## Objective
Give the number of lines that include the string "scene", nothing more.

## Entries provided
* * *

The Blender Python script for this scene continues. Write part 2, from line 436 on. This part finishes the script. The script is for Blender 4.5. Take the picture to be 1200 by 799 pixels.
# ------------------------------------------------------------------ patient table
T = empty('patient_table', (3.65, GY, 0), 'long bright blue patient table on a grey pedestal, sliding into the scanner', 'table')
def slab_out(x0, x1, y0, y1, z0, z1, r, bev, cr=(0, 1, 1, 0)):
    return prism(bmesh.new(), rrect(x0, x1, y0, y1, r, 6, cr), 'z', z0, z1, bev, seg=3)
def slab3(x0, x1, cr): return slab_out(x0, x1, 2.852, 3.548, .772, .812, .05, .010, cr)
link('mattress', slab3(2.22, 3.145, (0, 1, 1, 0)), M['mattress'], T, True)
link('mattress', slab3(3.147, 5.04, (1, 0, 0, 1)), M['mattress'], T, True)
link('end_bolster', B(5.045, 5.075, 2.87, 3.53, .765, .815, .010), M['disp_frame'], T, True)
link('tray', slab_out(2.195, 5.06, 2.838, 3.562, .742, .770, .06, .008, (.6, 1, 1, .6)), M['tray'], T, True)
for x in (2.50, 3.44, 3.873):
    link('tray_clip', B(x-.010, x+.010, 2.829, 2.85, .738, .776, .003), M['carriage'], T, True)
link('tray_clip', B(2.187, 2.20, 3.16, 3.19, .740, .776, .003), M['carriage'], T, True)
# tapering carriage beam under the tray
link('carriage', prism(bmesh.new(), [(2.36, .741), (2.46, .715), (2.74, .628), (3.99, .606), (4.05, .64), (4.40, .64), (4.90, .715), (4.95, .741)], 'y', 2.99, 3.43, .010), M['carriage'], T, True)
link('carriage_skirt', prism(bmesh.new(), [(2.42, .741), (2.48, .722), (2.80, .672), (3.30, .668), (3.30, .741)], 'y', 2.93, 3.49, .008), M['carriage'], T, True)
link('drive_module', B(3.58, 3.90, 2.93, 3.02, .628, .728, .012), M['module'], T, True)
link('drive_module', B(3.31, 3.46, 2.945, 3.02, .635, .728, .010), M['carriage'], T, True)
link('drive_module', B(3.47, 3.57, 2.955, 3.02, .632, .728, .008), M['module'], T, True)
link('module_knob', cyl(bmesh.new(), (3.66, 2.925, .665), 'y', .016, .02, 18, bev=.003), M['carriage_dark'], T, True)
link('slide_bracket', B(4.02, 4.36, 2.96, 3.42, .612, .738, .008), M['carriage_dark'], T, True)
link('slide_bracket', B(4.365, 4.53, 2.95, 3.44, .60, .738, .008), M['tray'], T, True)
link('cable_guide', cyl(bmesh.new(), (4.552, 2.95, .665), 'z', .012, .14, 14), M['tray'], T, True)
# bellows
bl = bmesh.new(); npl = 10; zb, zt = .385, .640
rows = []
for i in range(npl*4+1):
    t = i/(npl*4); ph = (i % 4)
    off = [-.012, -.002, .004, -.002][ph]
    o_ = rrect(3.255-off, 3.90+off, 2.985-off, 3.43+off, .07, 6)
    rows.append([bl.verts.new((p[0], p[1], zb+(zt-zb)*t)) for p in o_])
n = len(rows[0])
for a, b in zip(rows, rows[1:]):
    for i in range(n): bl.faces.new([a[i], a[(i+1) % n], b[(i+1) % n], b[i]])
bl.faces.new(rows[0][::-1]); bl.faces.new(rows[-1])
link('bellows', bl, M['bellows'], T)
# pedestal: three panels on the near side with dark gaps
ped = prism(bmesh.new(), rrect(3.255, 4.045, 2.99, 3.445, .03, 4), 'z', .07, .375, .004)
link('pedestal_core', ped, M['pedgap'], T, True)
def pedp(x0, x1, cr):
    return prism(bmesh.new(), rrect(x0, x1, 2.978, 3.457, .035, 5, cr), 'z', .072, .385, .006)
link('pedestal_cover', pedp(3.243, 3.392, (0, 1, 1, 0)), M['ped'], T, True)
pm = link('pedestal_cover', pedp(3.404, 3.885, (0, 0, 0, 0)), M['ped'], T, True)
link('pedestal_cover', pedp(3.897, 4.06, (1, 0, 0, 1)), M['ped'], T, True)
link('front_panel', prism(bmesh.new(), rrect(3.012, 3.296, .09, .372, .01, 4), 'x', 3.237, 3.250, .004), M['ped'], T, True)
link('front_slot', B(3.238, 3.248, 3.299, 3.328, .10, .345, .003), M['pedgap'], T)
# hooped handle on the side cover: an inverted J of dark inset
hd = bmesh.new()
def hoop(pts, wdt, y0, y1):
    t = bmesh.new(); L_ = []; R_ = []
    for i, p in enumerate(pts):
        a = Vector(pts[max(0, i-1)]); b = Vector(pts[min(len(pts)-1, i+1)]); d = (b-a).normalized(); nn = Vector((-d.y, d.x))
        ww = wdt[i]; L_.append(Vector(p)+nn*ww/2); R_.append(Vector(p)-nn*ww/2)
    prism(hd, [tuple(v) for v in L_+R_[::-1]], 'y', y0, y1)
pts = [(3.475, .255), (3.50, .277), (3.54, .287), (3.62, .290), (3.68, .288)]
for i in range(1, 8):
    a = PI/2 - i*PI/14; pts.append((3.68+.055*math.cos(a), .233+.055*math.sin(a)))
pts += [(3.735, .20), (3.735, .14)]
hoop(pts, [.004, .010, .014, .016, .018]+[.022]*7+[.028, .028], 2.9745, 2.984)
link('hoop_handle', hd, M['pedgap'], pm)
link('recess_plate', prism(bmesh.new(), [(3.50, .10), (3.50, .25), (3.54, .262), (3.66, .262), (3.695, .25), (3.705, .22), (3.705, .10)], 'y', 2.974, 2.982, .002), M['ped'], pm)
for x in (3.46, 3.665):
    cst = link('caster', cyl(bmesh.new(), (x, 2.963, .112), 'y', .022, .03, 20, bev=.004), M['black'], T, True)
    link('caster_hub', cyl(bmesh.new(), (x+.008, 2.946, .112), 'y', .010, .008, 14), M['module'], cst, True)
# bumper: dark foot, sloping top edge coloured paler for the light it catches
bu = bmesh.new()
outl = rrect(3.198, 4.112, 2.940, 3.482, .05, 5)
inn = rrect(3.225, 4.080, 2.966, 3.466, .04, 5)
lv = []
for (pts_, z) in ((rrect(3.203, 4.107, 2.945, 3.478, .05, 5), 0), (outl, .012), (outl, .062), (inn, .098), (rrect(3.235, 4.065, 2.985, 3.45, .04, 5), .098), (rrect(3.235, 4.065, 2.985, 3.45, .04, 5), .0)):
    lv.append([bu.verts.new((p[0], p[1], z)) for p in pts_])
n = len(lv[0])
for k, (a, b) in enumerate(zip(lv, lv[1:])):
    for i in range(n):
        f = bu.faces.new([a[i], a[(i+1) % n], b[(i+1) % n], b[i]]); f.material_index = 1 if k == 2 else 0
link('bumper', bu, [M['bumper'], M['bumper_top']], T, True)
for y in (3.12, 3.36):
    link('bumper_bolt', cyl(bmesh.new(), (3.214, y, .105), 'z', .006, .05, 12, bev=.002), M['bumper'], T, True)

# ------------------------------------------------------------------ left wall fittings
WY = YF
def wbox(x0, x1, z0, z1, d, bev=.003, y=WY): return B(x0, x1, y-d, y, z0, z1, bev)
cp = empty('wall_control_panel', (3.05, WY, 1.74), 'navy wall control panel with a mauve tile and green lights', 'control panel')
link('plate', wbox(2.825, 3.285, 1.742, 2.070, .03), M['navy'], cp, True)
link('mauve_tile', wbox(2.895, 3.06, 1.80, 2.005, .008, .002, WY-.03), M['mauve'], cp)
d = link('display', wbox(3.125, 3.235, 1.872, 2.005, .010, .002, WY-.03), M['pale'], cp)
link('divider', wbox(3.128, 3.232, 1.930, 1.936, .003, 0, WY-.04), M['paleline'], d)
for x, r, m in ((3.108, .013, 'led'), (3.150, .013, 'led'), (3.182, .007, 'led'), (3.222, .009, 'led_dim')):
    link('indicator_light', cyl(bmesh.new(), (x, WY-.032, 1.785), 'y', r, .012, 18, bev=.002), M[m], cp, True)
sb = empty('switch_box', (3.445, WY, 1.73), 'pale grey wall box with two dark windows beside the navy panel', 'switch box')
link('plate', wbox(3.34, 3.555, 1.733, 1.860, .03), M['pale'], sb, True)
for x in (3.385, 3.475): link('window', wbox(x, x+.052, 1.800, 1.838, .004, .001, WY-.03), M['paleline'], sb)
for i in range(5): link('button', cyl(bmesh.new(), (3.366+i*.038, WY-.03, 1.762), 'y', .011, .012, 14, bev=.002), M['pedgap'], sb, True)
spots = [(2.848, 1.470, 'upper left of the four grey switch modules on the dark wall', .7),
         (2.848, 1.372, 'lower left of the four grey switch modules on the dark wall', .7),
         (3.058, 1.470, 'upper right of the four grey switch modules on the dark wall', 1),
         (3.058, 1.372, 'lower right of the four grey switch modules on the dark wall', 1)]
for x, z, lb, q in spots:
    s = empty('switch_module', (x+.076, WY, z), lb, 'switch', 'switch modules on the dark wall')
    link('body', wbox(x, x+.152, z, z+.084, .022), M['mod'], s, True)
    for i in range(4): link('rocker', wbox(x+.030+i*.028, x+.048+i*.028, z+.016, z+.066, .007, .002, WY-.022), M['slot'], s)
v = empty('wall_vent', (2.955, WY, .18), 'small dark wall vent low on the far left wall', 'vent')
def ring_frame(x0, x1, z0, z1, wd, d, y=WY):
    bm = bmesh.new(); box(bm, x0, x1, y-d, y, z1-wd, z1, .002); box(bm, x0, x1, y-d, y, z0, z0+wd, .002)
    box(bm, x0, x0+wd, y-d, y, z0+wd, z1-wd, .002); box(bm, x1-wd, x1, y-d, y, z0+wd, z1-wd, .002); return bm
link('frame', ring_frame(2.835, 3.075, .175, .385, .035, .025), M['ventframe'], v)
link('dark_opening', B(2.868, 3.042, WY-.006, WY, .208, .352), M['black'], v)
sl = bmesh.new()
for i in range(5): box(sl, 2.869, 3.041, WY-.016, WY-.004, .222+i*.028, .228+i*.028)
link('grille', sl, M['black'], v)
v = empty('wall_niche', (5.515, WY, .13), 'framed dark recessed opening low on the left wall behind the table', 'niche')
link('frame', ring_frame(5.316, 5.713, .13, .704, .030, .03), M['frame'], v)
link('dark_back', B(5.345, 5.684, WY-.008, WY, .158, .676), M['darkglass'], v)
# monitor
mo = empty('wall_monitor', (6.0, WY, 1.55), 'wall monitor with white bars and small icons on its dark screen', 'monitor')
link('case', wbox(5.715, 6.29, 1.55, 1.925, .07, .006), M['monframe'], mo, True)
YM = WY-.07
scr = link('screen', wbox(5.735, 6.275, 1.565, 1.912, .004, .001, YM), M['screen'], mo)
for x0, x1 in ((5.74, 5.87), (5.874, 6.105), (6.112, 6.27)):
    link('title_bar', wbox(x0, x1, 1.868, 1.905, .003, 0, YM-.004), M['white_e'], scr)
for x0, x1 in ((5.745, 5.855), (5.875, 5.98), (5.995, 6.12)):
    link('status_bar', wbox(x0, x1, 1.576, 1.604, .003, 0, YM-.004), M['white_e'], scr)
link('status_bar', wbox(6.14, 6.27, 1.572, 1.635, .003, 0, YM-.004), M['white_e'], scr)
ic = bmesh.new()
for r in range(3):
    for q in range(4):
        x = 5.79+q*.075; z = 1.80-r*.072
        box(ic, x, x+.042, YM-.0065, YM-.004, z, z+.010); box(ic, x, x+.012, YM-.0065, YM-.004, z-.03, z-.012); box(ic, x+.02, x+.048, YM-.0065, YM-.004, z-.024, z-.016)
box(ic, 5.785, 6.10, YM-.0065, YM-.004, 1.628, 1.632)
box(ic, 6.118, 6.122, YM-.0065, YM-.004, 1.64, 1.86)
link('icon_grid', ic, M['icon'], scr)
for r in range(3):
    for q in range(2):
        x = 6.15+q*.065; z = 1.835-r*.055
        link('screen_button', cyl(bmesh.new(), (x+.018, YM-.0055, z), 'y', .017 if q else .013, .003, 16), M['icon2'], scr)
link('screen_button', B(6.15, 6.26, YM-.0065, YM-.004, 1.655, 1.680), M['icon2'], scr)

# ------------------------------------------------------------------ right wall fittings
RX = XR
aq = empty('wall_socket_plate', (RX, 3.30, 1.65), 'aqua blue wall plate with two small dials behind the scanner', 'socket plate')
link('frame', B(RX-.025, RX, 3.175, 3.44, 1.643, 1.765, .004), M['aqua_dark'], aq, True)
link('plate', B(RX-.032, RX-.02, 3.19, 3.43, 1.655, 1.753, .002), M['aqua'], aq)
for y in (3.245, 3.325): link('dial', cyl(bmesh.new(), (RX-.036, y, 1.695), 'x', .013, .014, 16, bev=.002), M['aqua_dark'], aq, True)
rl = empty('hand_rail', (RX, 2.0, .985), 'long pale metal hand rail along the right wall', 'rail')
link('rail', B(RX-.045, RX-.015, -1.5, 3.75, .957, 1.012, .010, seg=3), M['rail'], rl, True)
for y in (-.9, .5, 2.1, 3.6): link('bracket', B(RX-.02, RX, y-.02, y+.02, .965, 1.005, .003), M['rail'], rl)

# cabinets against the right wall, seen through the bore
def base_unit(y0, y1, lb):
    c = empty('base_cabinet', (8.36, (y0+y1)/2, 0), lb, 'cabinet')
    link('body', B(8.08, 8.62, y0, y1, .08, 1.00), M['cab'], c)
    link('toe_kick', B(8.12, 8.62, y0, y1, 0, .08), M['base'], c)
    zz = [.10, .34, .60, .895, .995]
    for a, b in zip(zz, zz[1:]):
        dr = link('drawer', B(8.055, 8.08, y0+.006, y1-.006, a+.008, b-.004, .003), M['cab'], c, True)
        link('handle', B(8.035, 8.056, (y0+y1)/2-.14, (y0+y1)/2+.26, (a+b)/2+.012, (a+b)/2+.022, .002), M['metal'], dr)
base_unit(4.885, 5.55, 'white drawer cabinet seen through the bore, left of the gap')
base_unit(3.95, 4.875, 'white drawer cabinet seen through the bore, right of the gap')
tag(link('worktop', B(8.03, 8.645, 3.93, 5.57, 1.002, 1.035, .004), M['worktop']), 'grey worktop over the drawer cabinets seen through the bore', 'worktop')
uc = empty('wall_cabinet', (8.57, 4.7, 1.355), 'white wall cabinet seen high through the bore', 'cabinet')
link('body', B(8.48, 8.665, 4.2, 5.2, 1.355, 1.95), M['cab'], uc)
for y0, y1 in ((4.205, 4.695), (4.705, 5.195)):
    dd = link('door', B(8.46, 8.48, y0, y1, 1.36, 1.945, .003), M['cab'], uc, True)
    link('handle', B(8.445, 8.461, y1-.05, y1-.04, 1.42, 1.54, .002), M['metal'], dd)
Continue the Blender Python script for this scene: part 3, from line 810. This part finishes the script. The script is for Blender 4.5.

* * *

## The output
2